AUBURN — It all looked and felt rather unfamiliar after Auburn baseball 's latest contest. Under the lights at Plainsman Park , the 12th-ranked Tigers dropped a midweek in the worst of fashions, falling 15-4 to Jacksonville State in eight innings, with the Gamecocks handing Auburn its first run-rule defeat at home in exactly two years. The result was disheartening, undoubtedly, but in case there was any questioning its significance, all one had to do was look out to left field and see one man — head coach Butch Thompson — addressing his entire team.
For nearly 15 minutes. As for what was said, Thompson initially declined to comment, though one of his seniors summed it up. "We need to make sure we’re playing for the name on the front instead of the name on the back of our jerseys," Logan Gregorio said.
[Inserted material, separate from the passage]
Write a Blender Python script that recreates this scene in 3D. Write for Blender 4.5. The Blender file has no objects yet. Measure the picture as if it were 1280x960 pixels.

"I’m confident that we’ll do that. We already do that, but we’re going to make sure we keep the team centered from here on out and continue to grind every single day, because we know it’s a privilege that we wear Auburn on the front of our jersey. " Eventually Thompson did go a little further, with plenty to say about both the night and the big picture, but his most pertinent comments encapsulated Auburn's biggest disappointment since SEC play began.
"We've been saying that we've got more offense, but it hasn’t consistently shown up," he said. "When it has, like two of the three games last weekend, it hasn't been consistent enough to help us keep going, so I'm concerned about the growth of that — and really, Game 32, I'm concerned about the identity. If I had asked them to recite, 'What's our identity as an offense?